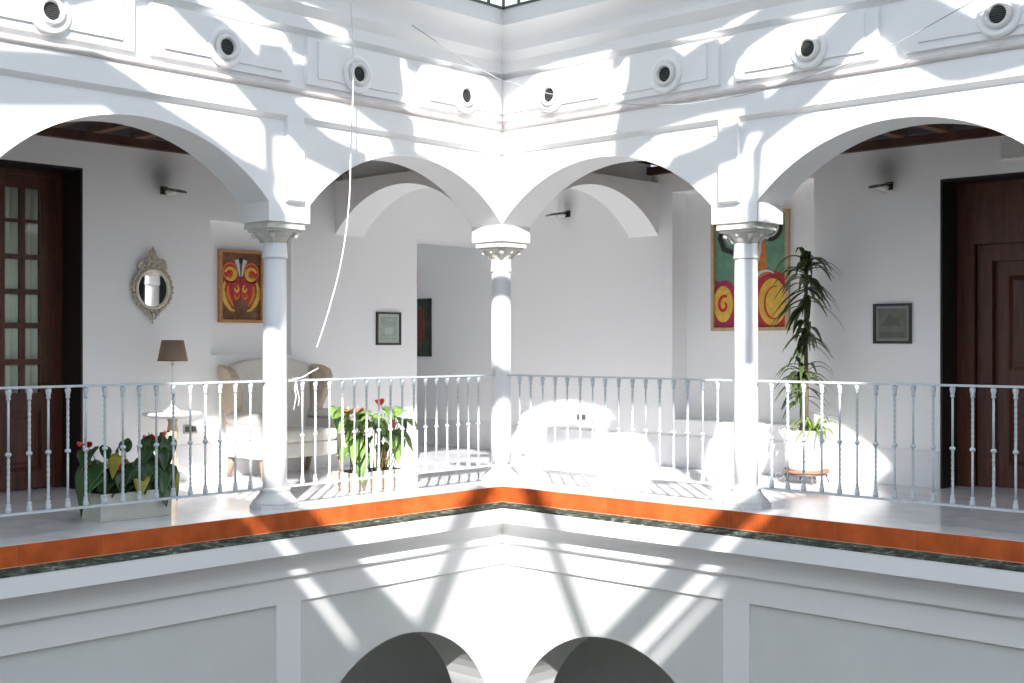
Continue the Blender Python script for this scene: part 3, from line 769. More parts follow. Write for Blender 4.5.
# right: panelled door in a deep frame
b, a, c, h = lining(True); b.xf(swap)
d2 = struct(b.build('door_2', M['blackwood'], fixn=True), 'dark wooden panelled door in a deep frame at the far right', 'door')
def rpart(name, fn, m_):
    b = B(); fn(b); b.xf(swap); return b.build(name, m_, d2, fixn=True)
def fr(b):
    for x0, x1, z0, z1 in ((3.1395, 3.292, 0, 2.2), (4.42, 4.6995, 0, 2.2), (3.1395, 4.6995, 2.2, 2.755)): b.box(x0, x1, -W-0.37, -W-0.32, z0, z1)
rpart('outer_frame', fr, M['darkwood'])
def fr2(b):
    for x0, x1, z0, z1 in ((3.292, 3.43, 0, 2.2), (4.32, 4.42, 0, 2.2), (3.43, 4.32, 2.05, 2.2)): b.box(x0, x1, -W-0.44, -W-0.39, z0, z1)
rpart('inner_frame', fr2, M['darkwood'])
def dl(b):
    b.box(3.40, 4.35, -W-0.50, -W-0.46, 0.005, 2.10)
    frustum(b, 3.55, 4.20, -W-0.462, -W-0.445, 1.05, 1.92, 0.05); frustum(b, 3.55, 4.20, -W-0.462, -W-0.445, 0.2, 0.92, 0.05)
rpart('door_leaf', dl, M['darkwood'])
rpart('back_board', lambda b: b.box(3.12, 4.719, -W-0.56, -W-0.501, 0, 2.776), M['blackwood'])  # added to close off light from behind the door

b = B(); b.box(-W+0.02, -W+0.88, END-0.05, END-0.001, 0.0, 2.75); b.box(-W+0.001, -W+0.04, 5.9, END-0.05, 0.0, 2.75)  # added out of view, gives the mirror its dark reflection
for x0 in (-2.34,): b.box(x0, x0+0.72, END-0.07, END-0.05, 0.2, 1.0); b.box(x0, x0+0.75, END-0.07, END-0.05, 1.15, 2.5)
struct(b.build('mirror_dark_panels', M['blackwood'], fixn=True), 'unseen dark panels added at the right gallery end for the mirror to reflect', 'door')

# ---------------------------------------------------------------- wall lamps
def make_sconce(loc, rz, lab):
    t = thing('wall_lamp', lab, 'lamp', loc, rz, 'leaf-shaped wall lamps')
    # local: wall at y=0, projecting to +y
    b = B(); b.box(-0.035, 0.035, 0, 0.014, -0.045, 0.03); b.tube([(0, 0.01, -0.005), (0, 0.07, -0.012)], 0.011, 8); b.build('bracket', M['sootmetal'], t, fixn=True)
    b = B(); n = 16; vs_ = []; fs = []                    # pointed blade reaching out from the wall and dipping to its tip
    for i in range(n+1):
        f = i/n; w = 0.105*math.sin(PI*f**0.8)**0.8*(1-0.15*f)+0.002; y = 0.015+0.37*f; z = 0.016-0.060*f-0.02*f*f
        for k in range(7):
            q = -1+2*k/6; vs_.append((w*q, y, z-0.014*(1-q*q)*math.sin(PI*f)))
    for i in range(n):
        for k in range(6): fs.append((7*i+k, 7*i+7+k, 7*i+8+k, 7*i+k+1))
    b.add(vs_, fs, 0, True)
    o = b.build('blade', M['sootmetal'], t); m_ = o.modifiers.new('thickness', 'SOLIDIFY'); m_.thickness = 0.005
    b = B(); b.lathe([(0.012,-0.062),(0.034,-0.056),(0.046,-0.042),(0.050,-0.026),(0.046,-0.018)], 0, 0.13, 0, n=20, sx=0.9, sy=1.5)
    b.build('glass_shade', M['lampwhite'], t, fixn=True)
    for k in range(4):
        b = B(); y = 0.075+0.036*k; b.lathe([(0.003,-0.088),(0.007,-0.078),(0.003,-0.058)], 0, y, 0, n=8); b.build('glass_drop', M['lampwhite'], t, fixn=True)
make_sconce((2.05, -W, 2.745), 0, 'leaf-shaped wall lamp above the carved mirror')
make_sconce((-W, 2.635, 2.765), -PI/2, 'leaf-shaped wall lamp above the small dark picture on the right')
make_sconce((-W, -1.265, 2.785), -PI/2, 'leaf-shaped wall lamp seen through the right middle arch')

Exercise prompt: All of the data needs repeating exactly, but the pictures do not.

Expected output:
Continue the Blender Python script for this scene: part 3, from line 769. More parts follow. Write for Blender 4.5.
# right: panelled door in a deep frame
b, a, c, h = lining(True); b.xf(swap)
d2 = struct(b.build('door_2', M['blackwood'], fixn=True), 'dark wooden panelled door in a deep frame at the far right', 'door')
def rpart(name, fn, m_):
    b = B(); fn(b); b.xf(swap); return b.build(name, m_, d2, fixn=True)
def fr(b):
    for x0, x1, z0, z1 in ((3.1395, 3.292, 0, 2.2), (4.42, 4.6995, 0, 2.2), (3.1395, 4.6995, 2.2, 2.755)): b.box(x0, x1, -W-0.37, -W-0.32, z0, z1)
rpart('outer_frame', fr, M['darkwood'])
def fr2(b):
    for x0, x1, z0, z1 in ((3.292, 3.43, 0, 2.2), (4.32, 4.42, 0, 2.2), (3.43, 4.32, 2.05, 2.2)): b.box(x0, x1, -W-0.44, -W-0.39, z0, z1)
rpart('inner_frame', fr2, M['darkwood'])
def dl(b):
    b.box(3.40, 4.35, -W-0.50, -W-0.46, 0.005, 2.10)
    frustum(b, 3.55, 4.20, -W-0.462, -W-0.445, 1.05, 1.92, 0.05); frustum(b, 3.55, 4.20, -W-0.462, -W-0.445, 0.2, 0.92, 0.05)
rpart('door_leaf', dl, M['darkwood'])
rpart('back_board', lambda b: b.box(3.12, 4.719, -W-0.56, -W-0.501, 0, 2.776), M['blackwood'])  # added to close off light from behind the door

b = B(); b.box(-W+0.02, -W+0.88, END-0.05, END-0.001, 0.0, 2.75); b.box(-W+0.001, -W+0.04, 5.9, END-0.05, 0.0, 2.75)  # added out of view, gives the mirror its dark reflection
for x0 in (-2.34,): b.box(x0, x0+0.72, END-0.07, END-0.05, 0.2, 1.0); b.box(x0, x0+0.75, END-0.07, END-0.05, 1.15, 2.5)
struct(b.build('mirror_dark_panels', M['blackwood'], fixn=True), 'unseen dark panels added at the right gallery end for the mirror to reflect', 'door')

# ---------------------------------------------------------------- wall lamps
def make_sconce(loc, rz, lab):
    t = thing('wall_lamp', lab, 'lamp', loc, rz, 'leaf-shaped wall lamps')
    # local: wall at y=0, projecting to +y
    b = B(); b.box(-0.035, 0.035, 0, 0.014, -0.045, 0.03); b.tube([(0, 0.01, -0.005), (0, 0.07, -0.012)], 0.011, 8); b.build('bracket', M['sootmetal'], t, fixn=True)
    b = B(); n = 16; vs_ = []; fs = []                    # pointed blade reaching out from the wall and dipping to its tip
    for i in range(n+1):
        f = i/n; w = 0.105*math.sin(PI*f**0.8)**0.8*(1-0.15*f)+0.002; y = 0.015+0.37*f; z = 0.016-0.060*f-0.02*f*f
        for k in range(7):
            q = -1+2*k/6; vs_.append((w*q, y, z-0.014*(1-q*q)*math.sin(PI*f)))
    for i in range(n):
        for k in range(6): fs.append((7*i+k, 7*i+7+k, 7*i+8+k, 7*i+k+1))
    b.add(vs_, fs, 0, True)
    o = b.build('blade', M['sootmetal'], t); m_ = o.modifiers.new('thickness', 'SOLIDIFY'); m_.thickness = 0.005
    b = B(); b.lathe([(0.012,-0.062),(0.034,-0.056),(0.046,-0.042),(0.050,-0.026),(0.046,-0.018)], 0, 0.13, 0, n=20, sx=0.9, sy=1.5)
    b.build('glass_shade', M['lampwhite'], t, fixn=True)
    for k in range(4):
        b = B(); y = 0.075+0.036*k; b.lathe([(0.003,-0.088),(0.007,-0.078),(0.003,-0.058)], 0, y, 0, n=8); b.build('glass_drop', M['lampwhite'], t, fixn=True)
make_sconce((2.05, -W, 2.745), 0, 'leaf-shaped wall lamp above the carved mirror')
make_sconce((-W, 2.635, 2.765), -PI/2, 'leaf-shaped wall lamp above the small dark picture on the right')
make_sconce((-W, -1.265, 2.785), -PI/2, 'leaf-shaped wall lamp seen through the right middle arch')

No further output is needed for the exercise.